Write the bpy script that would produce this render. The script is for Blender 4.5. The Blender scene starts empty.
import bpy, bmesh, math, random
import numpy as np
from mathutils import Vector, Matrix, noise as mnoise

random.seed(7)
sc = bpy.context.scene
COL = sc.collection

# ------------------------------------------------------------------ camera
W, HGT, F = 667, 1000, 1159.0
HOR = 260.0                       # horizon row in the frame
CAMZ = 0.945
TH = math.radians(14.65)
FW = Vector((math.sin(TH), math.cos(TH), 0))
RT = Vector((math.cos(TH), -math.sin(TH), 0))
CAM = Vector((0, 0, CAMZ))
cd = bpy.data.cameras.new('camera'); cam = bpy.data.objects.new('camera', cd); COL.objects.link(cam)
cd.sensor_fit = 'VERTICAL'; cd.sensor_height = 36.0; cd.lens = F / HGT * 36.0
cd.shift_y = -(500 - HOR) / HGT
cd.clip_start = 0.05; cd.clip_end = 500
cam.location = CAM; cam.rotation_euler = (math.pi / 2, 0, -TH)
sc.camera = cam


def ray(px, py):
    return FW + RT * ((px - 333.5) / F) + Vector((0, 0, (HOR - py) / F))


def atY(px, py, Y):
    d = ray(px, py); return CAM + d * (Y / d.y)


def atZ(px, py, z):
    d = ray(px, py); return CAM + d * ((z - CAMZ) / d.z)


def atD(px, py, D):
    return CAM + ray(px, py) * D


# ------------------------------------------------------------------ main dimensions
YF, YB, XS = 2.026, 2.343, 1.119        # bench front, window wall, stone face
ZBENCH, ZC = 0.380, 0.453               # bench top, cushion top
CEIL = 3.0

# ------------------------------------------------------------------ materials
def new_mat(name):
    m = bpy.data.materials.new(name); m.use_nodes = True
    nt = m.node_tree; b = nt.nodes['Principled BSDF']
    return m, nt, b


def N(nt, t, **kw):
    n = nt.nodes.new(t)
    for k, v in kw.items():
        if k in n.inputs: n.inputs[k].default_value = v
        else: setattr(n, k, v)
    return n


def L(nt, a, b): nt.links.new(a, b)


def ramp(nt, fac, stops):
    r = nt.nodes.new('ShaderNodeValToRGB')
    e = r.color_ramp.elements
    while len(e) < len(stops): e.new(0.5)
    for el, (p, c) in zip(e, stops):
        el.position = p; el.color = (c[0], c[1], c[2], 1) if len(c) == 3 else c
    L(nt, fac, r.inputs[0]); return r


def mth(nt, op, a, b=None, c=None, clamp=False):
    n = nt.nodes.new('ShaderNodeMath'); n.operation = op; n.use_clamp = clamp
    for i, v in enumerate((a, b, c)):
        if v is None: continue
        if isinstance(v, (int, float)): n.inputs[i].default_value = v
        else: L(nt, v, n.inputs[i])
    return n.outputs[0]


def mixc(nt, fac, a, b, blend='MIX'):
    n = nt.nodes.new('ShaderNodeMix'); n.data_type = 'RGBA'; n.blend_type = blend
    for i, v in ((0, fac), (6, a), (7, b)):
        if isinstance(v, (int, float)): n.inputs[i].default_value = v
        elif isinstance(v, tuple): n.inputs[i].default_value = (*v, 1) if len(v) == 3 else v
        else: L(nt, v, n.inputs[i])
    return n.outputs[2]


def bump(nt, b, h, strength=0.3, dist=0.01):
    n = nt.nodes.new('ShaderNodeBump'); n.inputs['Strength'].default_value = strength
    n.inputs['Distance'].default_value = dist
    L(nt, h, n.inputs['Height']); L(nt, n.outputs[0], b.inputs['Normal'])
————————
__Problem description__.
Repeat the data above exactly.

__Reply to the task__.
Write the bpy script that would produce this render. The script is for Blender 4.5. The Blender scene starts empty.
import bpy, bmesh, math, random
import numpy as np
from mathutils import Vector, Matrix, noise as mnoise

random.seed(7)
sc = bpy.context.scene
COL = sc.collection

# ------------------------------------------------------------------ camera
W, HGT, F = 667, 1000, 1159.0
HOR = 260.0                       # horizon row in the frame
CAMZ = 0.945
TH = math.radians(14.65)
FW = Vector((math.sin(TH), math.cos(TH), 0))
RT = Vector((math.cos(TH), -math.sin(TH), 0))
CAM = Vector((0, 0, CAMZ))
cd = bpy.data.cameras.new('camera'); cam = bpy.data.objects.new('camera', cd); COL.objects.link(cam)
cd.sensor_fit = 'VERTICAL'; cd.sensor_height = 36.0; cd.lens = F / HGT * 36.0
cd.shift_y = -(500 - HOR) / HGT
cd.clip_start = 0.05; cd.clip_end = 500
cam.location = CAM; cam.rotation_euler = (math.pi / 2, 0, -TH)
sc.camera = cam


def ray(px, py):
    return FW + RT * ((px - 333.5) / F) + Vector((0, 0, (HOR - py) / F))


def atY(px, py, Y):
    d = ray(px, py); return CAM + d * (Y / d.y)


def atZ(px, py, z):
    d = ray(px, py); return CAM + d * ((z - CAMZ) / d.z)


def atD(px, py, D):
    return CAM + ray(px, py) * D


# ------------------------------------------------------------------ main dimensions
YF, YB, XS = 2.026, 2.343, 1.119        # bench front, window wall, stone face
ZBENCH, ZC = 0.380, 0.453               # bench top, cushion top
CEIL = 3.0

# ------------------------------------------------------------------ materials
def new_mat(name):
    m = bpy.data.materials.new(name); m.use_nodes = True
    nt = m.node_tree; b = nt.nodes['Principled BSDF']
    return m, nt, b


def N(nt, t, **kw):
    n = nt.nodes.new(t)
    for k, v in kw.items():
        if k in n.inputs: n.inputs[k].default_value = v
        else: setattr(n, k, v)
    return n


def L(nt, a, b): nt.links.new(a, b)


def ramp(nt, fac, stops):
    r = nt.nodes.new('ShaderNodeValToRGB')
    e = r.color_ramp.elements
    while len(e) < len(stops): e.new(0.5)
    for el, (p, c) in zip(e, stops):
        el.position = p; el.color = (c[0], c[1], c[2], 1) if len(c) == 3 else c
    L(nt, fac, r.inputs[0]); return r


def mth(nt, op, a, b=None, c=None, clamp=False):
    n = nt.nodes.new('ShaderNodeMath'); n.operation = op; n.use_clamp = clamp
    for i, v in enumerate((a, b, c)):
        if v is None: continue
        if isinstance(v, (int, float)): n.inputs[i].default_value = v
        else: L(nt, v, n.inputs[i])
    return n.outputs[0]


def mixc(nt, fac, a, b, blend='MIX'):
    n = nt.nodes.new('ShaderNodeMix'); n.data_type = 'RGBA'; n.blend_type = blend
    for i, v in ((0, fac), (6, a), (7, b)):
        if isinstance(v, (int, float)): n.inputs[i].default_value = v
        elif isinstance(v, tuple): n.inputs[i].default_value = (*v, 1) if len(v) == 3 else v
        else: L(nt, v, n.inputs[i])
    return n.outputs[2]


def bump(nt, b, h, strength=0.3, dist=0.01):
    n = nt.nodes.new('ShaderNodeBump'); n.inputs['Strength'].default_value = strength
    n.inputs['Distance'].default_value = dist
    L(nt, h, n.inputs['Height']); L(nt, n.outputs[0], b.inputs['Normal'])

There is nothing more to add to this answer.